Like every other 9th grader at our school I can’t wait for this school year to be over. The 40 days of school that we have left seem like the barrier between us and the most fun time of our lives. 40 more days and it will be summer: we will be tan, have jobs, no homework, and we will be done with junior high. That’s all I’ve been thinking about for the past month, how much much I wish it was summer and how much I hate Junior High. I’m just sitting here wishing my life away.
I believe we should make the best of each day and stop waiting for tomorrow but living our lives today.
I’ve always looked up to my three older sisters. Growing up it seemed like they were living the dream. They got to wear make up and cool clothes, they got to date and to drive. They seemed so cool and mature. And I was stuck in second grade with a bunch of kids who ran around on the playground and picked their noses. I always wished I was older. When my sisters were gone I would sneak in their rooms, try on their clothes, make up and spray some of their perfume. It seemed like the coolest thing to be a teenager and I couldn’t I couldn’t wait!
Now I’m fifteen and I wish I was in second grade again, when things were so easy: there was no homework, boys had cooties, you didn’t care what you looked like, and Mom did everything for you. I didn’t enjoy the simplicity of life. Now I regret trying to grow up so fast.

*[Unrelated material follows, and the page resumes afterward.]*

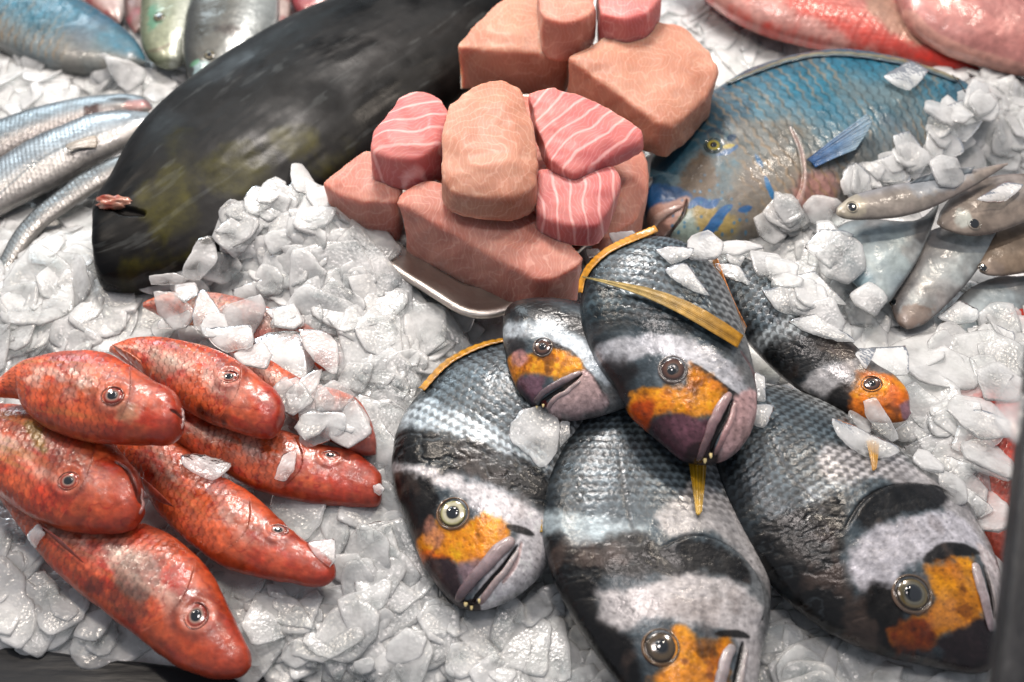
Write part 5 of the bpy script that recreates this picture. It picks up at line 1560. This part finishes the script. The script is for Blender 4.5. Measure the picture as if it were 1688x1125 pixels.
for lab, p in (('large bright flake below the belly of the blue and tan parrotfish', [(260, 270), (320, 210), (440, 270), (440, 330), (370, 380), (280, 360)]),
               (None, [(380, 360), (440, 300), (560, 310), (520, 390), (430, 400)]), (None, [(180, 340), (250, 290), (300, 420), (310, 460), (240, 440)]),
               (None, [(230, 520), (320, 500), (400, 560), (370, 610), (280, 590)]), (None, [(295, 480), (420, 450), (530, 570), (380, 540)]),
               ('long curved flake arching down from the pearly flat fish', [(540, 560), (590, 540), (690, 610), (740, 680), (740, 730), (690, 720), (650, 640)]),
               ('square white flake above the eye of the half buried bream', [(560, 730), (740, 715), (755, 760), (750, 820), (640, 820), (590, 790)]),
               ('long pointed flake below the orange face of the half buried bream', [(470, 980), (560, 1000), (720, 1090), (690, 1120), (600, 1110), (500, 1050)]),
               ('thin upright flake standing against the orange face', [(590, 910), (640, 900), (720, 1040), (690, 1060), (600, 970)]),
               (None, [(700, 1020), (800, 960), (930, 970), (940, 1020), (720, 1065)]), (None, [(735, 1080), (850, 1020), (935, 1030), (880, 1100), (770, 1110)]),
               ('widest flake in the pinkish ice near the metal post', [(910, 960), (1010, 940), (1125, 990), (1080, 1060), (1000, 1105), (900, 1080), (930, 1000)]),
               ('oval flake over the red patch under the lowest flat fish', [(960, 690), (1030, 630), (1130, 670), (1130, 710), (1030, 735)]), (None, [(740, 680), (790, 690), (840, 770), (800, 770)]),
               (None, [(855, 620), (930, 550), (1000, 590), (1000, 625), (920, 640)]), (None, [(570, 650), (630, 640), (640, 700), (600, 720)]), (None, [(100, 390), (170, 395), (150, 440), (110, 420)]),
               (None, [(60, 420), (150, 430), (190, 500), (100, 470)]), (None, [(770, 910), (840, 900), (860, 980), (800, 960)]), (None, [(320, 625), (420, 600), (570, 700), (500, 700), (400, 670)]),
               (None, [(640, 720), (600, 800), (560, 740)]), (None, [(800, 1120), (900, 1110), (1000, 1150), (960, 1200), (850, 1190)]), (None, [(890, 1210), (960, 1220), (1060, 1300), (1010, 1330), (930, 1290)]),
               (None, [(990, 200), (1100, 130), (1160, 150), (1100, 200)]), (None, [(520, 130), (560, 60), (620, 110), (600, 160), (540, 200)]), (None, [(700, 60), (760, 100), (740, 140), (650, 140), (640, 80)])):
    HERO.append((lab, T2(p, 1150, 240, 2.164)))
HERO.append((None, [(1455, 130), (1500, 100), (1530, 120), (1500, 150)]))
for pts in ([(1550, 180), (1590, 165), (1620, 200), (1590, 235), (1555, 215)], [(1530, 215), (1570, 205), (1590, 250), (1550, 270), (1525, 245)], [(1470, 225), (1500, 215), (1530, 260), (1510, 300), (1480, 260)],
            [(1385, 300), (1400, 270), (1440, 280), (1450, 305), (1420, 320), (1390, 322)], [(1440, 265), (1490, 250), (1520, 270), (1500, 300), (1455, 300)]):
    HERO.append((None, pts))

flakes = []      # (area score, label, V, F, group)
SHARED = 'frosted white ice flake lying loose among the others in the ice bed'
for i, (lab, pts) in enumerate(HERO):
    pts = np.array(pts, float)
    cpx = pts.mean(0)
    hits = [cast(tuple(cpx+(p-cpx)*f)) for p in pts for f in (.0, .75)]
    hits = [h for h in hits if h[0] is not None]
    ds = np.array([np.linalg.norm(h[0]-C3) for h in hits])
    nrm = np.mean([h[1] for h in hits], 0)+np.array([0, -.15, .8])
    nrm += np.array([rng.uniform(-.2, .2), rng.uniform(-.2, .2), 0])
    nrm /= np.linalg.norm(nrm)
    d0 = np.percentile(ds, 22)-.005
    o_ = C3+rays([cpx])[0]/np.linalg.norm(rays([cpx])[0])*d0
    Fm = frame_from(nrm, 0)
    r = rays(pts); t = ((o_-C3)@nrm)/(r@nrm)
    W3 = C3+r*t[:, None]-o_
    loc2 = np.stack([W3@Fm[:, 0], W3@Fm[:, 1]], 1)
    size = np.ptp(loc2, axis=0).max()
    V, F_ = flake_mesh(loc2, rng.uniform(.0024, .0040), i+1, curl=rng.uniform(-.15, .15))
    flakes.append((1e9 if lab else 1e6+size, lab or SHARED, V, F_, o_, Fm))

# loose scatter
MASKS = FISH_POLYS
cand = []
rr = random.Random(11)


GR = 7.0
MASKS = MASKS+[np.array([(588, 392), (640, 436), (700, 482), (765, 522), (850, 528), (850, 490), (700, 400), (640, 372)], float)]
mx_ = np.arange(-100, 1790, GR); my_ = np.arange(-110, 1240, GR)
MXg, MYg = np.meshgrid(mx_, my_); MP = np.stack([MXg.ravel(), MYg.ravel()], 1)
SD = np.full(len(MP), 1e3)
for M in MASKS:
    lo = M.min(0)-60; hi = M.max(0)+60
    k_ = np.where((MP > lo).all(1) & (MP < hi).all(1))[0]
    if len(k_):
        SD[k_] = np.minimum(SD[k_], polysdf(MP[k_], M))
SD = SD.reshape(MXg.shape)
NC = 60000
nr_ = np.random.RandomState(4)
cx_ = nr_.uniform(-.66, .66, NC); cy_ = nr_.uniform(-.34, .9, NC)
cz_ = height(cx_, cy_); ce_ = (cx_-E0[0])*EN[0]+(cy_-E0[1])*EN[1]
cl_ = nr_.uniform(0, 1, NC)**2*.010-.005
cz_ = cz_*np.clip(ce_/.04, 0, 1)+cl_
cp_, cd_ = project(np.stack([cx_, cy_, cz_], 1))
okc = (ce_ > .012) & (cp_[:, 0] > -70) & (cp_[:, 0] < 1760) & (cp_[:, 1] > -80) & (cp_[:, 1] < 1200)
hx0 = height(cx_-.01, cy_); hx1 = height(cx_+.01, cy_); hy0 = height(cx_, cy_-.01); hy1 = height(cx_, cy_+.01)
NFL = 3000
for q in np.where(okc)[0]:
    if len(cand) >= NFL:
        break
    p = cp_[q]
    low = (p[1] > 960) and p[0] < 1290
    size = rr.choice([.026, .036, .046, .056, .066, .076]) if not low else rr.choice([.016, .024, .034, .044, .054])
    grow = 2 if rr.random() < .3 else size*.28*FPX/cd_[q]
    if SD[int((p[1]-my_[0])/GR), int((p[0]-mx_[0])/GR)] < grow:
        continue
    steep = .12 if low else .16
    gx_ = (hx1[q]-hx0[q])/.02; gy_ = (hy1[q]-hy0[q])/.02
    nrm = np.array([rr.gauss(0, steep)-gx_, rr.gauss(-.08, steep)-gy_, 1.0])
    Fm = frame_from(nrm, rr.uniform(0, 6.28))
    V, F_ = flake_mesh(rand_poly(size, rr), rr.uniform(.0016, .0032), len(cand)+200, curl=rr.uniform(-.10, .10))
    score = size/cd_[q]*(1+(cl_[q]+.005)*40) if (10 < p[0] < 1678 and 10 < p[1] < 1115) else 0
    cand.append((score, SHARED, V, F_, np.array([cx_[q], cy_[q], cz_[q]]), Fm))
tries = int(q)
# flakes thrown over the fish, where the photo shows them covering bodies
ZONES = [([(1085, 400), (1180, 415), (1225, 392), (1268, 345), (1360, 345), (1400, 440), (1450, 500), (1540, 580), (1480, 610), (1400, 565), (1300, 490), (1240, 440), (1150, 432)], 70, .024, .042),
         ([(1385, 300), (1440, 275), (1530, 240), (1545, 190), (1600, 155), (1700, 160), (1700, 270), (1600, 278), (1400, 322)], 46, .024, .042),
         ([(235, 480), (270, 505), (330, 560), (400, 590), (470, 640), (480, 700), (600, 720), (630, 760), (630, 640), (560, 560), (480, 500), (560, 480), (330, 470)], 34, .024, .040),
         ([(0, 82), (100, 105), (240, 108), (240, 135), (0, 150)], 26, .026, .044),
         ([(250, 478), (310, 440), (345, 390), (400, 335), (480, 292), (545, 330), (600, 400), (520, 450), (420, 480)], 60, .024, .044),
         ([(1560, 540), (1688, 520), (1688, 700), (1640, 880), (1560, 800), (1500, 680)], 30, .024, .05),
         ([(1395, 700), (1480, 690), (1600, 780), (1640, 880), (1560, 800)], 12, .020, .034)]
for zp, cnt, s0, s1 in ZONES:
    zp = np.array(zp, float); k_ = 0; gd = 0
    while k_ < cnt and gd < 4000:
        gd += 1
        p = np.array([rr.uniform(zp[:, 0].min(), zp[:, 0].max()), rr.uniform(zp[:, 1].min(), zp[:, 1].max())])
        if polysdf(p[None], zp)[0] > 0:
            continue
        k_ += 1
        h_, n_, ob_ = cast(tuple(p))
        if h_ is None:
            continue
        size = rr.uniform(s0, s1)
        nrm = n_*.5+np.array([rr.gauss(0, .18), rr.gauss(-.1, .18), .7])
        V, F_ = flake_mesh(rand_poly(size, rr), rr.uniform(.0018, .0034), 9000+len(cand), curl=rr.uniform(-.14, .14))
        cand.append((size/1.0*1.5, SHARED, V, F_, h_+n_*rr.uniform(.001, .007), frame_from(nrm, rr.uniform(0, 6.28))))
print('flakes', len(flakes), len(cand), tries)
# support for flakes: those sitting deepest are the bed; the largest stay single objects
cand.sort(key=lambda c_: -c_[0])
n_own = 298-len(flakes)
own = flakes+cand[:n_own]; rest = cand[n_own:]
for sc_, lab, V, F_, o_, Fm in own:
    o = mesh_obj('ice_flake', V@Fm.T, F_, M_ICE)
    o.location = o_
    tag(o, lab, 'ice flake', 'loose ice flakes')
Vs = []; Fs = []; n0 = 0
for sc_, lab, V, F_, o_, Fm in rest:
    Vs.append(V@Fm.T+o_); Fs.append(F_+n0); n0 += len(V)
o = mesh_obj('ice_chips', np.vstack(Vs), np.vstack(Fs), M_ICE)
o['kind'] = 'stuff'; o['label'] = 'mass of smaller broken ice chips spread around the fish'; o['category'] = 'ice chips'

Recently I’ve been noticing how much of our lives we wast away just waiting for tomorrow. We say to ourselves, “My life will be so much easier when this is over”, or “I can’t wait until this happens”. We should enjoy life as it comes, appreciating things for what they are and making the best out of each day. Try something new, talk to a different person, do something crazy and random, because these are the things you will look back on and laugh about. Life happens fast…too fast, and if we don’t live life now, soon it will be too late.
I don’t want to look back on my life and think of all the things I wish I would have done. I want to look back with no regrets and the feeling of satisfaction. Of course we will have a crappy day every once in a while but we can still make the best of it.
So instead of making these last 40 days of Junior High miserable and boring, I’m going to make them memorable. Because they are 40 days I will never get back.